▸ What needs to be done
Skip pictures; extract every line from the one with "Reconstruct this image" through the one with "scene.view_settings.view_transform = 'Standard'", exactly as written.

++++ Data records ++++

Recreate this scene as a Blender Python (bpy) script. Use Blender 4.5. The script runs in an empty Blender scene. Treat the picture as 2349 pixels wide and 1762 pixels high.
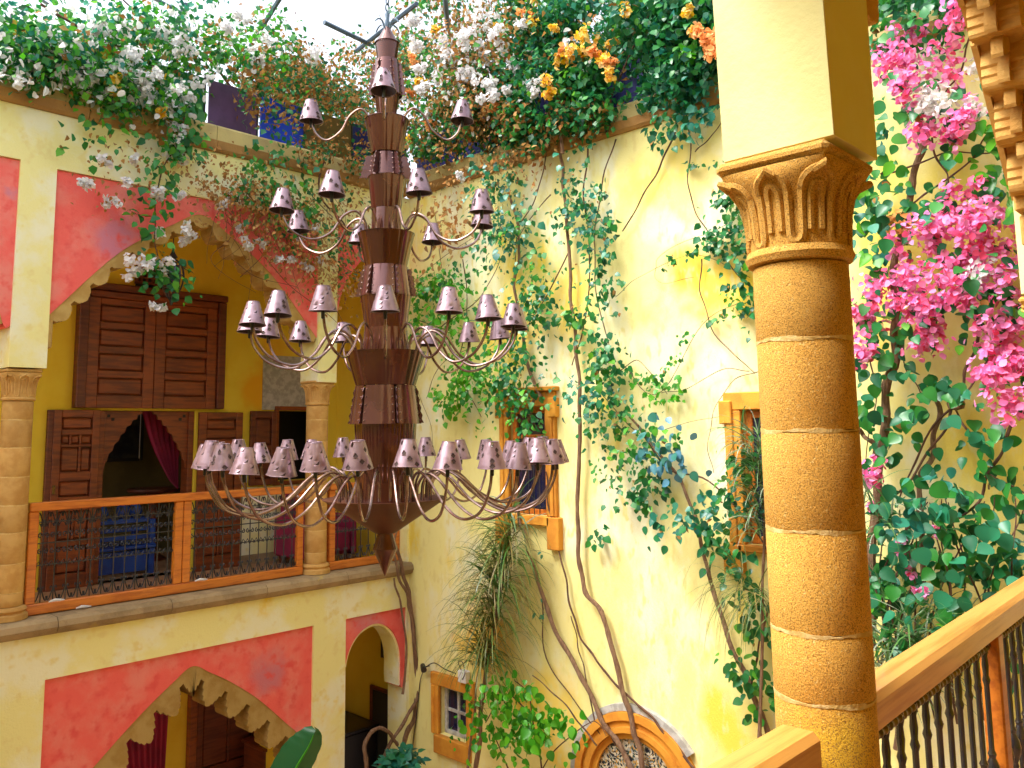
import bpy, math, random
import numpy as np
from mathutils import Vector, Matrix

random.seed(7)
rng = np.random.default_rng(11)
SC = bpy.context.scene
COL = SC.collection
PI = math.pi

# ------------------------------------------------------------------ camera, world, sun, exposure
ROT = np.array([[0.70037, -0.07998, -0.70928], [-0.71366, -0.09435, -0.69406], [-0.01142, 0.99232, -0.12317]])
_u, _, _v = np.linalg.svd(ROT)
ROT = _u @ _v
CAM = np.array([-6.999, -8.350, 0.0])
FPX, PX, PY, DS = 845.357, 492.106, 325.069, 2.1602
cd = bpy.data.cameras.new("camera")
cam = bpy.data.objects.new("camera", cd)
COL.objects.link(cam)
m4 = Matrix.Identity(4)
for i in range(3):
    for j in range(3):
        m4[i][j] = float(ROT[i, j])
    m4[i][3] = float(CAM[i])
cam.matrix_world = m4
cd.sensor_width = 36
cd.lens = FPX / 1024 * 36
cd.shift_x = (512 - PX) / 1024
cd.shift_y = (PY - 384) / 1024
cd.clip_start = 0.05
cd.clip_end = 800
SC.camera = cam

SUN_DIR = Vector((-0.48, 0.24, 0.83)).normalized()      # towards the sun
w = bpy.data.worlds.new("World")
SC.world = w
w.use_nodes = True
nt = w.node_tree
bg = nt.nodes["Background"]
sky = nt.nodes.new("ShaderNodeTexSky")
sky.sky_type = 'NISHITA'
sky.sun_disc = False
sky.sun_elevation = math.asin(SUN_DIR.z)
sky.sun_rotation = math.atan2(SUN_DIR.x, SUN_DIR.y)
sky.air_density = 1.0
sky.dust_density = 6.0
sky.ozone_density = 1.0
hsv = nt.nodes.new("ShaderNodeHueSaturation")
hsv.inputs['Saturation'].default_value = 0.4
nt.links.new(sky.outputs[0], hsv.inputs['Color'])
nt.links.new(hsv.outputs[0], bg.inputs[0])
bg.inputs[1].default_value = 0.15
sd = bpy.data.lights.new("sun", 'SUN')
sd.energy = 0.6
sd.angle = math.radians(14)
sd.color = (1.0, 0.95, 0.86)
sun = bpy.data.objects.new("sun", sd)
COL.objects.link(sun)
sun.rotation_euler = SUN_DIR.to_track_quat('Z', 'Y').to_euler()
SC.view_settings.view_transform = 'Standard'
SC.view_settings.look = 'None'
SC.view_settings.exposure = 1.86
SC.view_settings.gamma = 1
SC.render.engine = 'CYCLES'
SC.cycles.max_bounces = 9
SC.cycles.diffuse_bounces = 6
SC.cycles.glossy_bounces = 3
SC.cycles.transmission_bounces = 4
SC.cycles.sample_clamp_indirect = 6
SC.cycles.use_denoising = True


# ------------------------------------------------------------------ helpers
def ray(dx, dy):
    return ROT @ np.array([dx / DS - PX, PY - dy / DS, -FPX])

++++
++++ Data records ++++

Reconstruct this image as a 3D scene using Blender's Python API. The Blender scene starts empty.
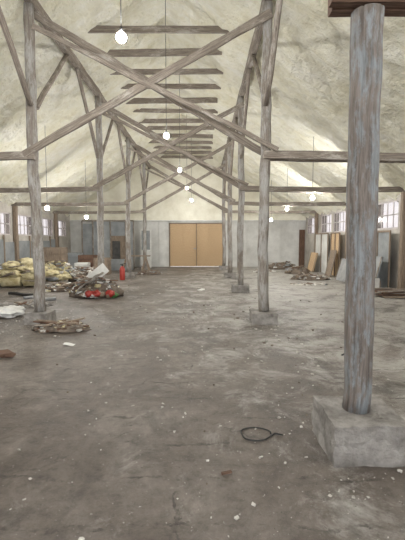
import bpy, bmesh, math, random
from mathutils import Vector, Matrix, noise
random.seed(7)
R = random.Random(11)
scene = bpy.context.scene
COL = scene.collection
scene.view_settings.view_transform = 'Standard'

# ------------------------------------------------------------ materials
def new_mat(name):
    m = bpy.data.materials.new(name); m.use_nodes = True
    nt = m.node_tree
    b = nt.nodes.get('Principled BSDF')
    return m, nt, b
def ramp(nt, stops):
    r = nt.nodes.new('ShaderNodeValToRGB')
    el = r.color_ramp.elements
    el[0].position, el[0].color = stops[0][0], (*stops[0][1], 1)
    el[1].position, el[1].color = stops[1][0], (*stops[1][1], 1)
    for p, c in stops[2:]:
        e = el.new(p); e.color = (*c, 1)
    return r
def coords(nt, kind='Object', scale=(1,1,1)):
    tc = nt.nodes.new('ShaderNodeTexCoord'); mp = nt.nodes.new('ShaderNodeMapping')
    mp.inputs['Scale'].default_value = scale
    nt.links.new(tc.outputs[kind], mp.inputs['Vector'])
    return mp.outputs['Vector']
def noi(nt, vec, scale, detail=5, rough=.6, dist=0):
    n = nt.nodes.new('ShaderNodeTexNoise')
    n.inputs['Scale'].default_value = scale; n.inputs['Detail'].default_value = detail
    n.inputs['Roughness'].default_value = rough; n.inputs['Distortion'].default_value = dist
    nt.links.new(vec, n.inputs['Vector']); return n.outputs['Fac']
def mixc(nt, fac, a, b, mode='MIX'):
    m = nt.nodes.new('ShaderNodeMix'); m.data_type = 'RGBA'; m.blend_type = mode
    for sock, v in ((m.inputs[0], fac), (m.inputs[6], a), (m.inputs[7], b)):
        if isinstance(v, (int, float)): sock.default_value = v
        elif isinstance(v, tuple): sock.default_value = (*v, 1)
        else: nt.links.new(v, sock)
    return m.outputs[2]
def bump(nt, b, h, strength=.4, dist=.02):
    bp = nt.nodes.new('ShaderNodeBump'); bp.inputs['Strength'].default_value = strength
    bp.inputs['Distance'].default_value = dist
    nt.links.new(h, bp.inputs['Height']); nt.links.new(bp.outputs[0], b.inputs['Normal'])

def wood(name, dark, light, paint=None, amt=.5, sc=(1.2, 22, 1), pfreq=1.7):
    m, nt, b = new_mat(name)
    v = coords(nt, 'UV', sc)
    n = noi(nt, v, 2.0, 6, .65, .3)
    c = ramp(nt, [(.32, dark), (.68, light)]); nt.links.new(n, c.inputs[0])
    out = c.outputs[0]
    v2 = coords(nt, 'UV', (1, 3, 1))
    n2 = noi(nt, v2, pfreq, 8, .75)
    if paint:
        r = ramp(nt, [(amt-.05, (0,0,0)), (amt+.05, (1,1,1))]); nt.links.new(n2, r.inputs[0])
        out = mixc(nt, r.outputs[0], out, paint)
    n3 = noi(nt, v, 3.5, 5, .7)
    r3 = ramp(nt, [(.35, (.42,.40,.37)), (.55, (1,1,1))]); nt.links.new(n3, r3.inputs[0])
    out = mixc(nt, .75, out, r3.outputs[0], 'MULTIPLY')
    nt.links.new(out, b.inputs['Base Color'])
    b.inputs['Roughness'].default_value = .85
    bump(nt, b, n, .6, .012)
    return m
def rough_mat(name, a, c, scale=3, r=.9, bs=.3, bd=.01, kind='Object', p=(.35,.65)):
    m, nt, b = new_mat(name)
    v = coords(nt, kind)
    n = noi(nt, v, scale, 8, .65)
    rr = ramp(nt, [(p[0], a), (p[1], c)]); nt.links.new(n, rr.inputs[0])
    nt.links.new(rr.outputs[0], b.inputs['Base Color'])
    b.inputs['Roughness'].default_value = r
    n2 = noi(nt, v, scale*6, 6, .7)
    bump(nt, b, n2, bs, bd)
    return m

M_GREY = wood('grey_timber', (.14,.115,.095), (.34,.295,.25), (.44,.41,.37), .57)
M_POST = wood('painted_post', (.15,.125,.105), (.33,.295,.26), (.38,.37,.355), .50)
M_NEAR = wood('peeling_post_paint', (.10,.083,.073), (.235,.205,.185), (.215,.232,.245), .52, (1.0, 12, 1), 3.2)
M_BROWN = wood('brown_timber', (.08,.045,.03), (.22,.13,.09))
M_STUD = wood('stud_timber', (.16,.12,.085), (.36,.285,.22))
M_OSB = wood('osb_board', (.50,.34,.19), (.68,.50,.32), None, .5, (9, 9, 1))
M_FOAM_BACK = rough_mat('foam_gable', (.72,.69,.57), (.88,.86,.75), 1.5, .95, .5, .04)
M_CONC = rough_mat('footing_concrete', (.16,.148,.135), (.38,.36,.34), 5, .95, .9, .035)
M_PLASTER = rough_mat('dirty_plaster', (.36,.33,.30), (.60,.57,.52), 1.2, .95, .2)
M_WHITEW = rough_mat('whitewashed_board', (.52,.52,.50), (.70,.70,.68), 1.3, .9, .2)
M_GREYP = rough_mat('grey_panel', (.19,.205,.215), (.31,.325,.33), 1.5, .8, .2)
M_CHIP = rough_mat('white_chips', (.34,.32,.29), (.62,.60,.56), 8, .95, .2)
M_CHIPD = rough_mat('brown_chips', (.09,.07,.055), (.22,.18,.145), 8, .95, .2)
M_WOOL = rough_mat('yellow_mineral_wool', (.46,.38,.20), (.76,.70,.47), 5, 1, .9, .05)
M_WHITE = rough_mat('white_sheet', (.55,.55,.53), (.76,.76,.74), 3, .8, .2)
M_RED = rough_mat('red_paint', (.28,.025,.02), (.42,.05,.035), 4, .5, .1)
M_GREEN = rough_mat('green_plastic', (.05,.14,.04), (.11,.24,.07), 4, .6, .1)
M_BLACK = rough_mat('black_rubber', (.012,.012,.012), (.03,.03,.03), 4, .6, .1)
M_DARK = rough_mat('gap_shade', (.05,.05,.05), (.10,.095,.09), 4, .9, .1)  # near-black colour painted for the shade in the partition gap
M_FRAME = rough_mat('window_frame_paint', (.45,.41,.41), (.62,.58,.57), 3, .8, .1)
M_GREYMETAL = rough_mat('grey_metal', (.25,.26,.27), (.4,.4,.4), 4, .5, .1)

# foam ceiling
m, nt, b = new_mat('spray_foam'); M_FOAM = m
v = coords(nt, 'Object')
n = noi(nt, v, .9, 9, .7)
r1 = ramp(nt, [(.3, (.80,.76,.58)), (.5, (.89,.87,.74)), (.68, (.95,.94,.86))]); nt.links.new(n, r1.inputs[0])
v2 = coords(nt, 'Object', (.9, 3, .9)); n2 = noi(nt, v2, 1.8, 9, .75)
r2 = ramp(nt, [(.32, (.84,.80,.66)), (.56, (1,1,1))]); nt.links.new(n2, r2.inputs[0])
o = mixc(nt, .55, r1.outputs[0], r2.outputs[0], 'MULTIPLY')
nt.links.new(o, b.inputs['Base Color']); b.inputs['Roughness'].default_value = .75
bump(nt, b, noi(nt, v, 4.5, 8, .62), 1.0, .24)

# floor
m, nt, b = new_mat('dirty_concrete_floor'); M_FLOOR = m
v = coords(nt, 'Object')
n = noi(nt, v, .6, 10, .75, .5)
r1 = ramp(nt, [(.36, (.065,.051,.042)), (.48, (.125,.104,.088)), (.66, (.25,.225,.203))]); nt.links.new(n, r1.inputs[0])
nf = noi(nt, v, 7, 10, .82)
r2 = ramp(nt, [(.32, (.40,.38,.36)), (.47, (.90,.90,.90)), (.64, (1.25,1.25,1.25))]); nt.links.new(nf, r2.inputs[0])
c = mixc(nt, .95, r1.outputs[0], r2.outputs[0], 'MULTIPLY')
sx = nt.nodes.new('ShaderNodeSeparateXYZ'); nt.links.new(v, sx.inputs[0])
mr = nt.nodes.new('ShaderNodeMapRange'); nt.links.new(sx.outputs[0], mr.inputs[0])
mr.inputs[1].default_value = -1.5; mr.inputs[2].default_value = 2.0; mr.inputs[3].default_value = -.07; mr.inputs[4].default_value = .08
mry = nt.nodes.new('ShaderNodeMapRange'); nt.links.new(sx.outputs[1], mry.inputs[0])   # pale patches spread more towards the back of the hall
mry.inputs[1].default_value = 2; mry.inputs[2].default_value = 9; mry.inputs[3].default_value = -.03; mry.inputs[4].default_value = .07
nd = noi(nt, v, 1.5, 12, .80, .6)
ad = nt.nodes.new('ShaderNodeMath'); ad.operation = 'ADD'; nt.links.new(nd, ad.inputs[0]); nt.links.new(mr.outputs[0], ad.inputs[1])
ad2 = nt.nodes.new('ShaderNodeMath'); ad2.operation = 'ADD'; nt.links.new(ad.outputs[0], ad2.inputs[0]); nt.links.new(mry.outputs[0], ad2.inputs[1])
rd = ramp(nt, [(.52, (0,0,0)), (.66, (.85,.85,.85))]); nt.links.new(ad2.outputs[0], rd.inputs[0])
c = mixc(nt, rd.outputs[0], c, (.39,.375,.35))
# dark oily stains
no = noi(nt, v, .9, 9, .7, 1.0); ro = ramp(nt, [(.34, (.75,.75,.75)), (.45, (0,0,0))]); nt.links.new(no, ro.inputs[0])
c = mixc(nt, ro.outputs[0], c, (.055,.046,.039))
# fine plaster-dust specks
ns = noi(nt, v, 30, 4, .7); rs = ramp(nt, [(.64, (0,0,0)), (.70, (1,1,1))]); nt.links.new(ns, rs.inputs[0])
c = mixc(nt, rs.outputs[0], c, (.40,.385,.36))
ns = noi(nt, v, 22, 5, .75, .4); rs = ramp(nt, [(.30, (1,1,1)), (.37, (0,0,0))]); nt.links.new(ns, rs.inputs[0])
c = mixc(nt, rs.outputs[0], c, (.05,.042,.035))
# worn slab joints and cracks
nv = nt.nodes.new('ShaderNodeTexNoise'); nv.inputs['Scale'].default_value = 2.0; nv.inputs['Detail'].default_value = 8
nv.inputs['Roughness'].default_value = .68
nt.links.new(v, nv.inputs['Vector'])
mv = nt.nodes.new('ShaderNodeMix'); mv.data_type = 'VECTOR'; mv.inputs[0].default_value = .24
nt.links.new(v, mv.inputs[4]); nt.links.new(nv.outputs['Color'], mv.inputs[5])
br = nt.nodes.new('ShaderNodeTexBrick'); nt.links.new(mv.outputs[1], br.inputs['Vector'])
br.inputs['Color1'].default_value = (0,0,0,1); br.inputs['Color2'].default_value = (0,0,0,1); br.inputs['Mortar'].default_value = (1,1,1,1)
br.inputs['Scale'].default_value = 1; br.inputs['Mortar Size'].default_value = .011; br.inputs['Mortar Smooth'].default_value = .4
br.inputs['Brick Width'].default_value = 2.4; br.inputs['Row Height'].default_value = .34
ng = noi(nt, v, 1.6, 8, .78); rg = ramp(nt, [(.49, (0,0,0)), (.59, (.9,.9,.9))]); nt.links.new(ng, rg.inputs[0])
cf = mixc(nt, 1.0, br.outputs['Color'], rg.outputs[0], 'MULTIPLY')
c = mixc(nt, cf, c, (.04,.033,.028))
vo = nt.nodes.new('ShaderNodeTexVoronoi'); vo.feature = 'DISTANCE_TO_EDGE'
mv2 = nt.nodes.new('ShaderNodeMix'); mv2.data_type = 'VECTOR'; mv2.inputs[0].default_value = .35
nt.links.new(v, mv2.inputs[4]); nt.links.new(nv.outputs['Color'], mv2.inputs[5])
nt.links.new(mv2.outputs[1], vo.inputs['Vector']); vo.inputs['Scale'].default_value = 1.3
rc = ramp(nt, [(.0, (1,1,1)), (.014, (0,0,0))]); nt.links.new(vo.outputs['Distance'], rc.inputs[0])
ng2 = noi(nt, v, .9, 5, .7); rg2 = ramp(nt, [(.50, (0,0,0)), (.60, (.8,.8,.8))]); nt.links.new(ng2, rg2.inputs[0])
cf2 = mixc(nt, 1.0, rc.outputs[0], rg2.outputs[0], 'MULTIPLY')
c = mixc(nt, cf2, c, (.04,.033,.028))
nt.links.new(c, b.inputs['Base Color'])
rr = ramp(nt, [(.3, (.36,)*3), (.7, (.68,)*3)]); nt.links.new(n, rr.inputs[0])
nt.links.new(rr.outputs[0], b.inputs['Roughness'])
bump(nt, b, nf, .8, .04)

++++
++++ Data records ++++

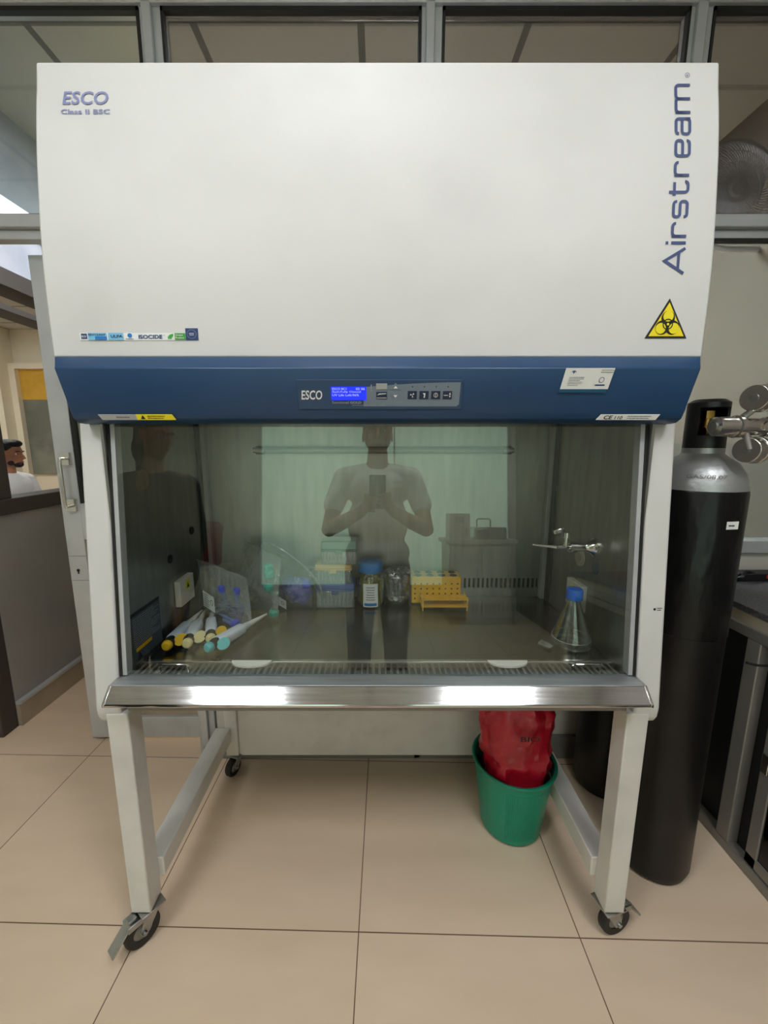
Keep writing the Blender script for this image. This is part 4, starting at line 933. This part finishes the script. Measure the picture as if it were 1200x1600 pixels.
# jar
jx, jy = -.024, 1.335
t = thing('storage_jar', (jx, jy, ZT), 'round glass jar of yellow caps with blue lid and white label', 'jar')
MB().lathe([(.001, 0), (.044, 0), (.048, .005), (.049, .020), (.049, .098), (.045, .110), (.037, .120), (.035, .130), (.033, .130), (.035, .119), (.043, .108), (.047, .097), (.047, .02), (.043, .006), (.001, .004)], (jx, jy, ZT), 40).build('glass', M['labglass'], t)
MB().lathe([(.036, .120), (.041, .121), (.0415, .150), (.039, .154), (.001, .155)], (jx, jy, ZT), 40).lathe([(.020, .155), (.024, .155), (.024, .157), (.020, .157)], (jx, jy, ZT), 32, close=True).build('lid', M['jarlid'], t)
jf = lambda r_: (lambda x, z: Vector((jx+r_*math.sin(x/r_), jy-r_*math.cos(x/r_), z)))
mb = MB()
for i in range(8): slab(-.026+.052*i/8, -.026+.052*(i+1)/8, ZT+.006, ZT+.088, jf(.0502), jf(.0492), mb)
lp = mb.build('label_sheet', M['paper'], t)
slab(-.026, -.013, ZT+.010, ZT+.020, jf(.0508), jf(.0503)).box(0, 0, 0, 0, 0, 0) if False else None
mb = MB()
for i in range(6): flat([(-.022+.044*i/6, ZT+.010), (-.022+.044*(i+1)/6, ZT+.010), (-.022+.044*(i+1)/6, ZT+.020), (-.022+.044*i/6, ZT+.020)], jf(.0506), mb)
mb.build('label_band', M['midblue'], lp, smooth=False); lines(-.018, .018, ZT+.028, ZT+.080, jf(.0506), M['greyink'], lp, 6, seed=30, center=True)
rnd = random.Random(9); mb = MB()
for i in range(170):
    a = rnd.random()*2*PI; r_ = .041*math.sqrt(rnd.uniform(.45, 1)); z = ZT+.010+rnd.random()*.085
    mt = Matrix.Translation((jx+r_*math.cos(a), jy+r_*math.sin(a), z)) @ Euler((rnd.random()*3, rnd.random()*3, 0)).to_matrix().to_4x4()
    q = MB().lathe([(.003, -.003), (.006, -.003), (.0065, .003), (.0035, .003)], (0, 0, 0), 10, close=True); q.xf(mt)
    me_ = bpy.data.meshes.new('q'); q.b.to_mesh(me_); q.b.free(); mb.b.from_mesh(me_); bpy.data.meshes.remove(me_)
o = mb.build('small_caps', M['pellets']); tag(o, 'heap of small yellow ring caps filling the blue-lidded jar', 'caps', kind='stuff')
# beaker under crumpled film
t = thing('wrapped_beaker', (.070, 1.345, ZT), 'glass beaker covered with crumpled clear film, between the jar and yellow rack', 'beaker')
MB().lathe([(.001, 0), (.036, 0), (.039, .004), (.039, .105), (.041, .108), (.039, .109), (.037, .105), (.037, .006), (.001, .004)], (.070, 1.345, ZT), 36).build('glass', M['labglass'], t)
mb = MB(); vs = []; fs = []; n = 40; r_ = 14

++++

▸ Answer for the task
Reconstruct this image as a 3D scene using Blender's Python API. The Blender scene starts empty.
import bpy, bmesh, math, random
from mathutils import Vector, Matrix, noise
random.seed(7)
R = random.Random(11)
scene = bpy.context.scene
COL = scene.collection
scene.view_settings.view_transform = 'Standard'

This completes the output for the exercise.